Gli fa eco Riccardo Benso, presidente di Assofermet, che rappresenta circa 500 aziende trasformatrici e commercianti di acciaio, rottami, metalli e ferramenta, e titolare di un’impresa che lavora i laminati piani per poi venderli a chi produce, per esempio, elettrodomestici, mobili metallici o mezzi di trasporto: «La chiusura dell’acciaieria avrebbe un effetto molto grave e insostenibile per il sistema Paese. Una grande potenza manifatturiera come l’Italia deve produrre acciaio colato da minerale, così come fa la Germania. Eliminare l’area a caldo di Taranto sarebbe una follia e provocherebbe una serie di conseguenze gravi sul tessuto produttivo italiano. Nessun altro in Italia produce gli acciai che si fanno nell’ex Ilva».

Come ricorda Eufrasio Anghileri, a.d. del gruppo Eusider, «nel 2020 Taranto ha prodotto 3,5 milioni di tonnellate. L’obiettivo per il 2021 sarebbe stato di tornare a 5 grazie al pieno funzionamento di tre altiforni nella seconda parte dell’anno. Questo milione e mezzo di tonnellate in più sul mercato potrebbe fare la differenza e contribuire a un maggiore equilibrio tra domanda e offerta».

A chi sostiene che si può fare a meno dell’impianto siderurgico pugliese perché a livello mondiale c’è sovrapproduzione e quindi si può comprare acciaio dalla Cina, Benso replica che è una sciocchezza: «È vero che l’Asia ha una capacità produttiva superiore alle sue necessità, ma in Europa di fatto non possiamo acquistare il suo acciaio, se non in minima parte. Il mercato mondiale è ormai forzatamente regionalizzato, non è più globale, perché ci sono tantissime barriere protezionistiche. La Cina produce circa il 55 per cento dell’acciaio mondiale ma in Europa non riesce a vendere i suoi prodotti, tranne qualche eccezione per il settore dell’auto, perché sono coperti da dazi».

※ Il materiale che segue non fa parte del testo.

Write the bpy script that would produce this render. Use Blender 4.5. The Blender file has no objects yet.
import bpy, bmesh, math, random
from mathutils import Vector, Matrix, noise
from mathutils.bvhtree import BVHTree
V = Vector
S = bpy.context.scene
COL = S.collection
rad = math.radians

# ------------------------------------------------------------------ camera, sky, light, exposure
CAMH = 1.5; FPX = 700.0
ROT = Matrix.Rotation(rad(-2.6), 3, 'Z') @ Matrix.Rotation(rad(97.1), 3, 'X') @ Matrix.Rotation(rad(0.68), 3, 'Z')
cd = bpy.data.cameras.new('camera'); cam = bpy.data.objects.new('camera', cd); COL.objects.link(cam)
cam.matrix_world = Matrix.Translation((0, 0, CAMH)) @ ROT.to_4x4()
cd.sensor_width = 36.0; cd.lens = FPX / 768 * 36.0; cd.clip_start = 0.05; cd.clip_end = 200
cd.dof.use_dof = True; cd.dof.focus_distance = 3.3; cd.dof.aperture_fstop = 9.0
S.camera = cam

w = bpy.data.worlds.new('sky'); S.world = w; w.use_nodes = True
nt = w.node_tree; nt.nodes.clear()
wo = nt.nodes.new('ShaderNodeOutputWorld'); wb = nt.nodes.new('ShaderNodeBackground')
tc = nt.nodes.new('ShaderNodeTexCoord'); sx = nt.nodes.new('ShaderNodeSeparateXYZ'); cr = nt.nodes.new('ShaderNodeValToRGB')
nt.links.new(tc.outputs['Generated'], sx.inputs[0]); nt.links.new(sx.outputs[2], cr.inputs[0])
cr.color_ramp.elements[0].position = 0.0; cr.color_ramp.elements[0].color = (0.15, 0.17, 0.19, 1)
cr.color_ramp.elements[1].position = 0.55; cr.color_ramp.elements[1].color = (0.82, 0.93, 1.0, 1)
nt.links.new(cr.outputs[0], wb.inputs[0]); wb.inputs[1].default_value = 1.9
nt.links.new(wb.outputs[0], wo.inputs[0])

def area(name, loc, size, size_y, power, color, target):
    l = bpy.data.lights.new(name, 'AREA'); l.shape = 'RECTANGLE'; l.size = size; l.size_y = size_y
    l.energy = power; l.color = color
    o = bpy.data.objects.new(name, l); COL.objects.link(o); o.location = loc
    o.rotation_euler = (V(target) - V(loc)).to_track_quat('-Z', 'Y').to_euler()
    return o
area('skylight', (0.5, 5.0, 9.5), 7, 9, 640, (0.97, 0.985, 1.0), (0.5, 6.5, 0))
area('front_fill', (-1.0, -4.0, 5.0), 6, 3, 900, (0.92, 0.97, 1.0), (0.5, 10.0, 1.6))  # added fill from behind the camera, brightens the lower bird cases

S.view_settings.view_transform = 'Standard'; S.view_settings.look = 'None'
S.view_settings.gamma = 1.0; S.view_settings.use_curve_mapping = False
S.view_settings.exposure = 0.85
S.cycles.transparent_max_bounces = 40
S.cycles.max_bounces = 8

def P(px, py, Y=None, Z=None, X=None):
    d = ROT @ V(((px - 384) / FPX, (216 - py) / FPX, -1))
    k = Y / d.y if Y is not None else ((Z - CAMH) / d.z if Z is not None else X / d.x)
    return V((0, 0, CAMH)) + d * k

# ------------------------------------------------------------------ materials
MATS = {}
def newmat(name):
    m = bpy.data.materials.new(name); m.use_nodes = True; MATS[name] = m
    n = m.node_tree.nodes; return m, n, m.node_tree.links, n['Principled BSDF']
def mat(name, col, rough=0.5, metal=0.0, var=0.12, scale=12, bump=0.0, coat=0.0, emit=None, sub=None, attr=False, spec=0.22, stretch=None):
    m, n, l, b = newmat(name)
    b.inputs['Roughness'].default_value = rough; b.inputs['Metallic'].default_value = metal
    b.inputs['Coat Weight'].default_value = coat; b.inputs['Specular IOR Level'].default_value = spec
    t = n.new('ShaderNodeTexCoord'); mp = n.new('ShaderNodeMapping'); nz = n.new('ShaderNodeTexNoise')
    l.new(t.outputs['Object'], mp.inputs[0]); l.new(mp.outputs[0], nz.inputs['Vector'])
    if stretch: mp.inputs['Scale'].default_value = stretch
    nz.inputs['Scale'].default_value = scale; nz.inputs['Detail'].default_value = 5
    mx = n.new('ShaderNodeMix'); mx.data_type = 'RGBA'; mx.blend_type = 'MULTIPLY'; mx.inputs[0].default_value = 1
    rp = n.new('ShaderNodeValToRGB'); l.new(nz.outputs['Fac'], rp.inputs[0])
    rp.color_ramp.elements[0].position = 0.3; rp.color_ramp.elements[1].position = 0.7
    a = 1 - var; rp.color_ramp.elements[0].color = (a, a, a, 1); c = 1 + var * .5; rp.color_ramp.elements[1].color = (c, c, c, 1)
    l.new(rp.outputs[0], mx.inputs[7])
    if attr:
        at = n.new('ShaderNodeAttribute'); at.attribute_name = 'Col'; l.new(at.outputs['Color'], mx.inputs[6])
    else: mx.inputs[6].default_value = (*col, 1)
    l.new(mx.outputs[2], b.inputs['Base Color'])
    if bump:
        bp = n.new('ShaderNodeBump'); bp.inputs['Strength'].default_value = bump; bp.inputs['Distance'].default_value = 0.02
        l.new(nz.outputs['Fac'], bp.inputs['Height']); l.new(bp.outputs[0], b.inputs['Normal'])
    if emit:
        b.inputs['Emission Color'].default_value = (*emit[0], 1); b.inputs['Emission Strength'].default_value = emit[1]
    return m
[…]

I dazi sono stati imposti dall’Europa per proteggere l’industria siderurgica dalla concorrenza dei cinesi, che terrebbero i prezzi artificialmente bassi, praticando appunto il dumping. A quei dazi si sono aggiunte nel 2018 le quote di importazione, introdotte dopo che gli Usa di Donald Trump avevano deciso di limitare gli acquisti di acciaio da Pechino provocando di conseguenza un’ulteriore pressione sul mercato europeo. Per farla breve: chi vuole comprare acciaio fuori dall’Europa rischia di pagare una tassa del 25 per cento. Tali misure di salvaguardia scadranno il 30 giugno e vista la grande difficoltà di approvvigionamento che sta investendo la manifattura europea, sono in molti a ritenerle del tutto superflue e persino controproducenti.

Secondo Benso continuare a proteggere l’industria europea dell’acciaio è senza senso perché la materia prima manca e le aziende manifatturiere non riescono a lavorare: «All’alba di una ripresa fortissima, anche in conseguenza degli investimenti attesi a seguito del Recovery Plan, ci troviamo ad affrontare una raffica di rincari dell’acciaio che ha visto il suo prezzo triplicare in un anno. E questo può danneggiare gravemente l’industria manifatturiera europea: immagini come fa un produttore di elettrodomestici o un costruttore di navi a reggere la concorrenza internazionale con questi prezzi delle materie prime. C’è un sfasamento tra domanda e produzione di acciaio previste in Europa nel 2021 che viaggia intorno ai 10-20 milioni di tonnellate, a seconda di chi propone i “forecast”. Siamo in deficit e abbiamo bisogno di importare più materia prima. E che Taranto aumenti la sua produzione al più presto, salvaguardando l’ambiente».

Ma anche nell’ipotesi di avere un mercato aperto alle importazioni dall’Asia, Benso ammette che preferirebbe rifornirsi da un produttore locale come l’ex-Ilva: «Ho meno rischi logistici, ottengo consegne più brevi e favorisco un partner storico e strategico».